For me, embarking upon the last month of my twenties and largely concerned with my next deadline and where to hold my birthday party, they make alarming reading. Still, I've got 38 days left to make my first million and write a book. Or I might just lose the checklists and get on with, you know, living my life.

***

Even in the debris-strewn aftermath of Hurricane Irene, the New York authorities have been busily poring over the small print this week. The reason? A federal law ordering that all of the city's 250,900 street signs be changed from upper case to upper-and-lower case, or from the shouty bombast of WALL ST to boring old, grammatically correct Wall St, by 2018. According to transport administrators, things in capitals are harder to read and therefore cause more accidents.
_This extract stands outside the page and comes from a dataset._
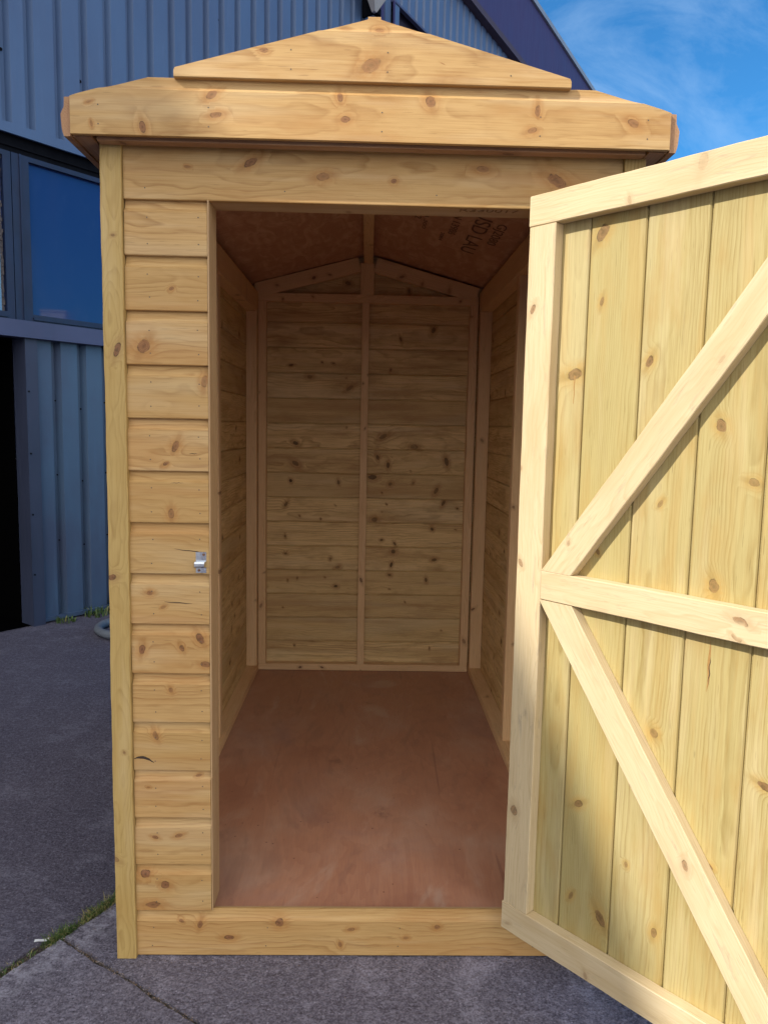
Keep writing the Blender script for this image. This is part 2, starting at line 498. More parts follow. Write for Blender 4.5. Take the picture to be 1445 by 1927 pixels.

In fact, having realised that adding millions of dollars of sign-writing to billions of dollars of hurricane damage might be a bit much, they've softened the ruling a little so that from now on, any worn-out signs must be replaced with the new, typographically acceptable, versions.

Let's hope that some out-of-work actors take it upon themselves to begin a round-the-clock tending vigil of the BROADWAY sign immediately. Starring on Broadway simply doesn't have the same ring.